EvilTed said:
Do you think Apple would endorse such a product?
Apple has accepted Mono applications to the App Store, which is as close to "endorsed" as you can get.
I'd just like to add some perspective to this thread if I may — I'm a software developer for Mac by trade (photography is a hobby) so hopefully I can be useful.
Mono is no less "native" than 90% of Mac products out there. A lot of people think "Native" means "Written in Objective-C against the Cocoa framework", but that's just one of the many tools available to make applications for Mac OS — it just happens to be the one Apple provides. However, many of the applications people on this forum will use day-to-day aren't written using these technologies, for example:
- Microsoft Office
- Adobe Photoshop, Lightroom, etc
- To be honest, pretty much everything out of Adobe ever
Having a common codebase when your application runs on multiple platforms is the best way of doing things, not just because of cost — if you have multiple codebases for multiple platforms, you can guarantee that the core functionality of each version will be slightly different, and you have to spend a lot of time making sure the separate implementations are compatible with each other as well as weeding out more bugs, etc etc.

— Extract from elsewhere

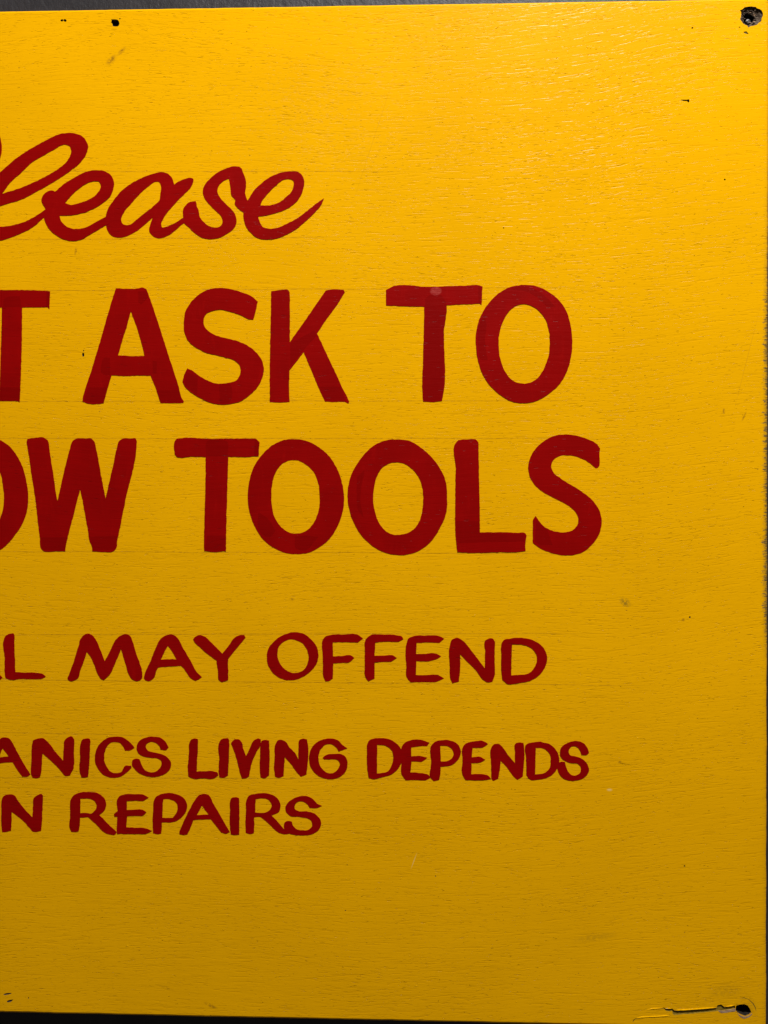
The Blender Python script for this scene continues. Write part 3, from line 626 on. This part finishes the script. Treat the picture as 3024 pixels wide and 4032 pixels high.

However, since Mac OS, Windows, and other platforms have very different looking UIs, this normally leads to a sub-optimal product UI-wise, since to make something work on everything, it ends up being a mashed-up compromise. To counter this, products will often have a common "core" while implementing the UI separately for each platform. It is
absolutely possible to make an application in Mono that doesn't look "ported", but it takes more effort than using a UI that works on all platforms. And, looking at the software in question, the UI is so simple that it doesn't
need extra work.
Edit: To put things in perspective, Adobe products use a common UI layer on both of their platforms. They went full-in and designed their own UI toolkit that works fairly well on both platforms, but can be frustrating to use on a Mac since it doesn't entirely conform with standard Mac behaviours.
Simply put, if this application isn't "native", neither is Office, Photoshop or Lightroom. And, well, they're all damn fine products. Furthermore, I bet if they'd included Mono inside the application package rather than requiring it be installed separately, nobody would have even noticed that this application wasn't "native".
As for Mono being bloated, well, the install size of the runtime is around 300MB. If you look at the size of Apple's libraries you'll find they're a lot larger than that, it's just that they come with the operating system so you don't have to download it.